Channel Chief Roundtable: What Keeps You Up At Night?

Challenges And Fears

What keeps you up at night? We asked that question to five of the top channel executives: Chris Frey of Lenovo, Frank Rauch of VMware, Scott Dunsire of HP, Edison Peres of Cisco, and Frank Vitagliano of Dell. The channel chiefs weighed in on a number of topics from PC sales and partner training to helping solution providers transform their businesses. Here are excerpts from CRN's recent Channel Chief Roundtable.

Improving Partner Support

Chris Frey, vice president of North American channels and SMB at Lenovo

Two things. First, we've had a pretty good run at Lenovo, and at this point it's making sure that we remain humble and that we focus on continued growth and not rest on our laurels. ... We have to earn the right with the channel every single day and be a trusted manufacturer. The other thing that worries me is being able to help and educate these partners on the new world of devices that we are particularly focused on and making sure that they understand the usage models and the services opportunities that come with BYOD. Are we training them so that they can talk to customers about it? Because air cover is not going to get it done. Marketing budgets isn't going to get it done. It's got to happen on the street. So we're spending our time there, and we're going to be in front of partners, and we're going to teach and train and make calls and be part of the sales promotion, and making that happen is one of the things that I spend all my time thinking about.

Moving Quicker

Frank Rauch, vice president of VMware's Americas Partner Organization

What I'm really thinking about is are we moving fast enough, is the channel moving fast enough?
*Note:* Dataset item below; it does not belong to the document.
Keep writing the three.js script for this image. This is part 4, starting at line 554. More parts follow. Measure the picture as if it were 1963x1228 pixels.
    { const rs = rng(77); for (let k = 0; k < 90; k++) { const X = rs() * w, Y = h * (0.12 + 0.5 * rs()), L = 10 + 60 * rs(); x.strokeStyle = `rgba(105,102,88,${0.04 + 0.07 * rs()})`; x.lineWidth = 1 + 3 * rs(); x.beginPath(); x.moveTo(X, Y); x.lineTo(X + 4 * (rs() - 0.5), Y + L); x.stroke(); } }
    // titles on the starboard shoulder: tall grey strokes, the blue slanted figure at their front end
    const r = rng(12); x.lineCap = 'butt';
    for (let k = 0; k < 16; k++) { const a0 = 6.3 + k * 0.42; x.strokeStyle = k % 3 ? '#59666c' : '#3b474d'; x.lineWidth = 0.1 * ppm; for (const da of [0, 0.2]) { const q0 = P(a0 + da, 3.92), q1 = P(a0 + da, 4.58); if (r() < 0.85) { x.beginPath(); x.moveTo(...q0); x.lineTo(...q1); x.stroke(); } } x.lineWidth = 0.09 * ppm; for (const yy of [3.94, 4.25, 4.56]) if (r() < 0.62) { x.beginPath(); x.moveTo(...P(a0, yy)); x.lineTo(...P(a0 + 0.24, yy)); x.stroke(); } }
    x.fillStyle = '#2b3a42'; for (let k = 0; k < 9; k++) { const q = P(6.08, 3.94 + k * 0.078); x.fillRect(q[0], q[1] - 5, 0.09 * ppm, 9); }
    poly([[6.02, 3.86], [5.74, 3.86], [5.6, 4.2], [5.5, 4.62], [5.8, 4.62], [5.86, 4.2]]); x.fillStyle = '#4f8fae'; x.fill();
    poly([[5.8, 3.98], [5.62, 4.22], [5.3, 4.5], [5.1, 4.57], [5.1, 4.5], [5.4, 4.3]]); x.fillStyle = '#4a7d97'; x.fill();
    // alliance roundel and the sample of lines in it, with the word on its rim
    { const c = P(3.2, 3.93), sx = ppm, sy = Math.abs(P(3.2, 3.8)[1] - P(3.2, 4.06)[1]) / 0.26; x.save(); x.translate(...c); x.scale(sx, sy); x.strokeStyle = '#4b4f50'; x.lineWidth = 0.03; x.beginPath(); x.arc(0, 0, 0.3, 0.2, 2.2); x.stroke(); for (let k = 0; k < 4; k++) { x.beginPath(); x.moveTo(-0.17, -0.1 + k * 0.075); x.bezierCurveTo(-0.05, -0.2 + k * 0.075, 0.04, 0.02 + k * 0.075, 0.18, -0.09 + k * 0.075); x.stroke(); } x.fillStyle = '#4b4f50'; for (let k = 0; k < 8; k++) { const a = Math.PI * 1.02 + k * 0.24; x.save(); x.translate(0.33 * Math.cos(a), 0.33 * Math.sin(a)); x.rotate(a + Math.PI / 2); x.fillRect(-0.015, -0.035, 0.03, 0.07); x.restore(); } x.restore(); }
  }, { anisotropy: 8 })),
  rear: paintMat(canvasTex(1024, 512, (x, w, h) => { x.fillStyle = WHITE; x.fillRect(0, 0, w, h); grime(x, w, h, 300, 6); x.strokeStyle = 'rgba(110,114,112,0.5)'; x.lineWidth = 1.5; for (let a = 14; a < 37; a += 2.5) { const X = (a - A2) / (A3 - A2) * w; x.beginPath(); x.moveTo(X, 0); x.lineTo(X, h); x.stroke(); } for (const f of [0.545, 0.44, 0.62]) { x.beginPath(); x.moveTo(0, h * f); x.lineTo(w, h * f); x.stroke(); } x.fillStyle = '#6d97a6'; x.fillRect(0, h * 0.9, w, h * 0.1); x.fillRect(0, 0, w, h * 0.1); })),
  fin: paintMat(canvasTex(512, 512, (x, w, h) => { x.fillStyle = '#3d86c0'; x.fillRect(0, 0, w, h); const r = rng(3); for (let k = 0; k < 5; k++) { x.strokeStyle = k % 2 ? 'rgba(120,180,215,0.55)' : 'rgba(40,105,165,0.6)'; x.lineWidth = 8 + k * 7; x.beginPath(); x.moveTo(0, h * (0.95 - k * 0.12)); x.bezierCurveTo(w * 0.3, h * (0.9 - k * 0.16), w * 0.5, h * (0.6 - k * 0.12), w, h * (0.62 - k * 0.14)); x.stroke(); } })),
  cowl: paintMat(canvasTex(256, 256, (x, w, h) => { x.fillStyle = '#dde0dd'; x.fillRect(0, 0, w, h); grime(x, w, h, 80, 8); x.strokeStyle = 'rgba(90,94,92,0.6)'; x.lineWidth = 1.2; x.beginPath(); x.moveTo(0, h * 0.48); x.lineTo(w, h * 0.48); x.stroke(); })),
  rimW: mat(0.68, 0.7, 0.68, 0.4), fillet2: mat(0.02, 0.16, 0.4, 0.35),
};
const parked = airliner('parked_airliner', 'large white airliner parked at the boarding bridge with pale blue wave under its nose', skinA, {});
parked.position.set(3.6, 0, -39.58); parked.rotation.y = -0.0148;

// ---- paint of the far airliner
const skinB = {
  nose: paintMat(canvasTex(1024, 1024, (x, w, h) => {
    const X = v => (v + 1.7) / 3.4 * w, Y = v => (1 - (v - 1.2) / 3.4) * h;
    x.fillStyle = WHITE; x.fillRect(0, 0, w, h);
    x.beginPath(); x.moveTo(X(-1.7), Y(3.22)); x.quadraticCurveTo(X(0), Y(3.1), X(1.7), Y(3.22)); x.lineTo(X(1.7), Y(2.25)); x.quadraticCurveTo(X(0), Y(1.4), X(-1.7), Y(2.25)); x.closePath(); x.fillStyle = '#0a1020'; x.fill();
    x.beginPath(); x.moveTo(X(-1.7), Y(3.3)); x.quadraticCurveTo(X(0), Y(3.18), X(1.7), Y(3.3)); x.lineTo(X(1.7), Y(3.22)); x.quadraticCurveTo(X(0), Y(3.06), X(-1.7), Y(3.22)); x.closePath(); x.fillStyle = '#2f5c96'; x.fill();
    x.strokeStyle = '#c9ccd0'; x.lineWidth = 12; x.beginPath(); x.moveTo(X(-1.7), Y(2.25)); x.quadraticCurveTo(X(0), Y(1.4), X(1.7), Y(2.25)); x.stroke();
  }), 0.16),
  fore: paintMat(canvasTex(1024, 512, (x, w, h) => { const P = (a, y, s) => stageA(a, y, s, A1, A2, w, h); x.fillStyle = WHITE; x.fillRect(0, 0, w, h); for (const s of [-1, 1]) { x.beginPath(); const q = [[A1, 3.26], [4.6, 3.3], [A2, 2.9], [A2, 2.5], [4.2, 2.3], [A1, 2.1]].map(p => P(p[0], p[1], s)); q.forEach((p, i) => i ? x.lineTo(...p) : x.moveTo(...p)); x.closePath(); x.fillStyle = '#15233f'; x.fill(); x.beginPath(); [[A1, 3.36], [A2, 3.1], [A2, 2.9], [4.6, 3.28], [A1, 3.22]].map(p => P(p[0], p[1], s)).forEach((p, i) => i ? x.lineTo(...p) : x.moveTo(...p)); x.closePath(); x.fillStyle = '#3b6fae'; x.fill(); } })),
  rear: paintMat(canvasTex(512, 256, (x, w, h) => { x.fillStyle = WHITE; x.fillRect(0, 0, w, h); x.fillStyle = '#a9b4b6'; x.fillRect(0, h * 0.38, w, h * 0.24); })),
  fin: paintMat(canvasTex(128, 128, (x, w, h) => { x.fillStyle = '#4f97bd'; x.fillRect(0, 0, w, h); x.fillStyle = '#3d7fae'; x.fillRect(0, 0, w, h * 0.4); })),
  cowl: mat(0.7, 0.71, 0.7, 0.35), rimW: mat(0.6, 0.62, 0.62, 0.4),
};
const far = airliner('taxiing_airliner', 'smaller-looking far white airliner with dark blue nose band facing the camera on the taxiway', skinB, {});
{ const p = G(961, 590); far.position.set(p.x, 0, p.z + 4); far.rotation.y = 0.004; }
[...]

We have a tremendous opportunity in front of us over the next three years, and we have a great install base to be able to mine and be a benefit, absolute tremendous environment to be able to value capture, but it's not going to last forever. We have a stewardship to be able to move the channel along, whether you use the word enablement or whether you use the words "helping them to build their businesses." Are we able to do it? Are we able to unify them? Are we able to rally them quick enough around what we need to get done?

Shifting Markets

Scott Dunsire, vice president and general manager of HP's Printing and Personal Systems Group and Americas Channels

For me it's a couple of things. First, it's growth. The PC and printer categories are not the fastest growing segments in the industry. Although there are opportunities, it is not the fastest growing. There are other things that partners are investing in like cloud offerings and converge infrastructure, and what worries me is that partners decide to invest their time and dollars in things outside of the PC and printer category. We need to make sure that we are involved in the selling motion. For me, it's really about field engagement. I will tell you there is one thing that has been resonating throughout the entire HP sales organization and that is [HP CEO Meg Whitman's] commitment to the channel. To have that executive leadership is something that helps me sleep a little better at night. But it's still, for a sales force as large as Hewlett-Packard's, a constant thorn in the side, and my only hope is that partners see the changes and make sure that they see the loyalty that HP has to the partners.

New Consumption Models

Edison Peres, Cisco's senior vice president of worldwide channels

For me, it's partners transitioning their business models to these new consumption models, being able to develop their offerings to where they can balance the applications, the solutions, the managed services, and the cloud. A lot of these partners, many of them are going to do it great because they are good businessmen and they understand it. They have the economic capital to be able to do it. Many of them are not necessarily business people -- they're technologists. And we need to make sure that we help them along that journey. But, I worry about that because if they can't make it, then we have to help them transition somewhere else in the industry. I do want all partners to make it because there is a lot of opportunity here. So that transitioning and really ensuring that they are looking at their business models, for me, is a very, very important priority.

Business Transformation

Frank Vitagliano, vice president of channel sales at Dell

I wouldn't necessarily categorize it as keeping me up at night, but I'm in a little different space now and I joined a company that is going through a major transformation, ... transforming from a low-margin, hardware-oriented sort of company to one that wants to be an end-to-end provider of IT solutions. And there's been a lot of activity on that front for the last five years with the purchasing and integration of a lot of businesses that will help us get there. But with that said, there is a big transformation that needs to take place, and it's a transformation in terms of how we view ourselves as a full IT company and also how we transform to expanding our routes to market. So when I look at our entry into the channel, there's been great progress over the last five years, but we continue to work at that and we've got more to do. I talk to partners and talk about what we've done well and what we need to do better. And I think there's a lot of opportunity for us to continue to improve in areas of integration and sales engagement, and to me I view that as the most important thing I'm thinking about.